One of the most difficult challenges of e-assessments is how to implement them in a MOOC. In this case, the assessment design should explicitly mention the value of peer feedback; building trust and capacity in self and peer assessment can be addressed by defining the objectives using precise criteria and providing student examples, as well as tools like rubrics, scales and explanatory automatic answers to support learners. More details can be found in the article MOOC design principles from the learner’s perspective (Guàrdia, Maina & Sangrà, 2013).

How To Overcome These Challenges Of e-Assessments In 5 Simple Steps?

To enhance e-assessments and implement them successfully, we need to understand how ICT can be used to improve assessment experiences, provide evidence of higher-level learning, and explore its institutional and pedagogic dimensions while addressing sustainability and cultural issues (Guàrdia, Cris & Alsina, 2016).

To meet this challenge we recommend considering the following steps when designing e-assessments:

1. Instructional Design.

Integrating the e-assessment into the entire learning process as part of the course design.
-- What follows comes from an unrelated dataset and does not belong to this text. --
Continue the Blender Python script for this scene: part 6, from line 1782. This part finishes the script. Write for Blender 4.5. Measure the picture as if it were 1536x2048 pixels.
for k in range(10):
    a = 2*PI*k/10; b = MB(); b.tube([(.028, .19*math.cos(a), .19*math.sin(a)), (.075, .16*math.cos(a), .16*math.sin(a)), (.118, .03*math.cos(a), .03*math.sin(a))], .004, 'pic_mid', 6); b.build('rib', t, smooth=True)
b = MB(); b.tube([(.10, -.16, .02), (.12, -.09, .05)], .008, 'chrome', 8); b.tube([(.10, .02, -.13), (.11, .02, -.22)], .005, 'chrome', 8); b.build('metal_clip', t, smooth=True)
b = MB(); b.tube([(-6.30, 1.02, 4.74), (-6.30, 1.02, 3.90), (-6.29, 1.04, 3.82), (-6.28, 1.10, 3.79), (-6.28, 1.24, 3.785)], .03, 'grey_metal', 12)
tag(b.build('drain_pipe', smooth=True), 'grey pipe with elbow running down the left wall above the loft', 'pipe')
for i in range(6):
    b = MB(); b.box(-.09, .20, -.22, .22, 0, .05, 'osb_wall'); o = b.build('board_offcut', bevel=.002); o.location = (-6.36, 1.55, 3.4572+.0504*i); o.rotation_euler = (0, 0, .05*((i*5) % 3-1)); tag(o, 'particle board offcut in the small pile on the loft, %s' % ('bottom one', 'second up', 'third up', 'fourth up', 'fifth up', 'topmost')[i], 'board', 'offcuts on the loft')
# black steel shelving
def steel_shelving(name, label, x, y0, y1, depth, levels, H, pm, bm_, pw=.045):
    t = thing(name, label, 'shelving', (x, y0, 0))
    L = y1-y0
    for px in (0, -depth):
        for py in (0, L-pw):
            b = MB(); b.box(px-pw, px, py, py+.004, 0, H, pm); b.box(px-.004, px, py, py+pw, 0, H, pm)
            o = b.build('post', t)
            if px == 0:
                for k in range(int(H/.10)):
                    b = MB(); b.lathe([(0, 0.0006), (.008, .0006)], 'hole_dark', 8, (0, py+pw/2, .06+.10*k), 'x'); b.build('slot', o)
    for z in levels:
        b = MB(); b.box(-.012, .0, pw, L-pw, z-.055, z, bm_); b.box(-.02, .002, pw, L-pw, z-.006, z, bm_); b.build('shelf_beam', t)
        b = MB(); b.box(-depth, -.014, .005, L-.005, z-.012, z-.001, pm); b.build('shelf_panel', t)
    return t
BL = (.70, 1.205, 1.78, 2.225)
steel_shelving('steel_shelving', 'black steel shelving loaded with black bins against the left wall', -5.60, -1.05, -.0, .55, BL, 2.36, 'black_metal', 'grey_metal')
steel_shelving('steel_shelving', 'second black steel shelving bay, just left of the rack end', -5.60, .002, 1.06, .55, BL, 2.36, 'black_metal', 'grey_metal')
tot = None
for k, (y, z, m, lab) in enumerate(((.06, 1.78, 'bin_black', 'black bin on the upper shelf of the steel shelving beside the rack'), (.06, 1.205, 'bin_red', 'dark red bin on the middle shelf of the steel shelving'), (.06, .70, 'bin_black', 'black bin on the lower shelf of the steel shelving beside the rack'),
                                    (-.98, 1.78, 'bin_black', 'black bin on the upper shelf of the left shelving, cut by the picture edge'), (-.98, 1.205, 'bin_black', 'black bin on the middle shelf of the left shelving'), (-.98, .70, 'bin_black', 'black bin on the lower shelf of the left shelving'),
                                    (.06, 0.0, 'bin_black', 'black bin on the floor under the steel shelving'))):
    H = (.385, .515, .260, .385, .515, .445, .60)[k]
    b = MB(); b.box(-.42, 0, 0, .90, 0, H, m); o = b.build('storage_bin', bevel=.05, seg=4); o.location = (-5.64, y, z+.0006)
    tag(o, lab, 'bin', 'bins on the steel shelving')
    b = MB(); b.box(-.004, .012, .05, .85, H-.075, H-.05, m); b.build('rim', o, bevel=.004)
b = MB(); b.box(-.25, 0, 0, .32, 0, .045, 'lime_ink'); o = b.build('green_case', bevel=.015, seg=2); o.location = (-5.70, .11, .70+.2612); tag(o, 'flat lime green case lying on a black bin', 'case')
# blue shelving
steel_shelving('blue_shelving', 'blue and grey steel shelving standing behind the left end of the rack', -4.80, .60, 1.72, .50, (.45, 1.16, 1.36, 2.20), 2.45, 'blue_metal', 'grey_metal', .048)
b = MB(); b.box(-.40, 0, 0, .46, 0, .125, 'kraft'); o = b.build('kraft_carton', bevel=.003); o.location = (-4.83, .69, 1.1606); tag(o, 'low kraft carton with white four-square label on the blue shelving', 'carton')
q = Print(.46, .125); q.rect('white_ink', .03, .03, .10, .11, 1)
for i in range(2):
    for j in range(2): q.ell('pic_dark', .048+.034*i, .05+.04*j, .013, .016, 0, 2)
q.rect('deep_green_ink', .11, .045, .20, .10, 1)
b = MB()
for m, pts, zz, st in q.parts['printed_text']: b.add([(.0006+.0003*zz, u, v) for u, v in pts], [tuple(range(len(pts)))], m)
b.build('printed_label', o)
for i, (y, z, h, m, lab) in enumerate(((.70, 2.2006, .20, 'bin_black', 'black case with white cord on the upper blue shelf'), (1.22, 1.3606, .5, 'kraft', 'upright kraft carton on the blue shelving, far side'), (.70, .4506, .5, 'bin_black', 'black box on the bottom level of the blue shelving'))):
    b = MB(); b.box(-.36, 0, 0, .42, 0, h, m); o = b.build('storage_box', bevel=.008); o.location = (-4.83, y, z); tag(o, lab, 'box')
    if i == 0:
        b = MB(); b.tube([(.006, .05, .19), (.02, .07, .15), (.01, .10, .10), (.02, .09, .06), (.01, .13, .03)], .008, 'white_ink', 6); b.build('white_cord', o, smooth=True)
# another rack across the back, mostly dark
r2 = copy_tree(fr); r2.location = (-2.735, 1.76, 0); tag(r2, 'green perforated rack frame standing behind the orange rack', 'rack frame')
It is important to measure how people learn and not just what they have learnt. It is an ongoing process that should be assessed continuously, and Instructional Design can help teachers to plan how and when to do it. At the same time, Instructional Design can help teachers choose the right assessment methods, strategies, and technologies to enhance learning.

2. Variety Of Methods.

Use different assessment methods and activities to measure different processes and outcomes, coming from different learning styles, such as: Multiple-choice questions-MCQ, ePortfolio assessment, concept maps, clickers, or personal response systems - PRCS, online role-plays, scenario-based activities, judged mathematical expression, online discussions, etc.

3.Technologies Enhance Assessments.

Use ICT to follow up the learning process: Build tools to monitor and support, to assess a large number of students; design scales and rubrics to be used as self-assessment; peer-review and teacher evaluation. Select technologies that support alternative assessment strategies and allow evidence of higher-level learning to be collected.

4. Evidence-Based Learning.

Use evidence-based learning strategies as an assessment approach. Using ePortfolios, scenario-based activities, role-paying, and simulations can provide evidence of learning. The European Network of ePortfolio Experts and Practitioners (EPNET) on the Europortfolio Portal present examples and guidance to implement ePortfolio as an assessment strategy.

5. Feedback And Feedforward.

Learners need substantial, regular, and meaningful feedback (OECD, 2010) and e-assessment strategies offer a systematic format for providing this. The feedback can be personalized and provided by different actors (self, peers, teachers, professional actors, etc.). Feedback should be used to improve learning, and not given as a final activity, informing the students about a final mark; by promoting dialogical feedback and feedforward, assessment will make more sense than ever: It will encourage learners to modify, complement, and improve their learning. In fact, self-regulated learning should be applied if we want sustainable assessment, especially for a large number of students.

Final Thoughts

Effective teachers recognize the importance of engaging their students in learning; this is why it is necessary to implement relevant technologies for assessments to make learning applicable to modern students, who are becoming more digital and competence-based to meet the demand for future jobs. In this regard, teacher training is crucial to meet this challenge.

There is an urgent need to convince educational stakeholders of the effectiveness and appropriateness of using technologies for assessment purposes. Learning and teaching strategies based on ICT assessment, supported by Instructional Design, should choose e-assessment methods that promote alternative solutions and encourage experimentation through peer-assessment and self-regulated learning using different media and communication formats.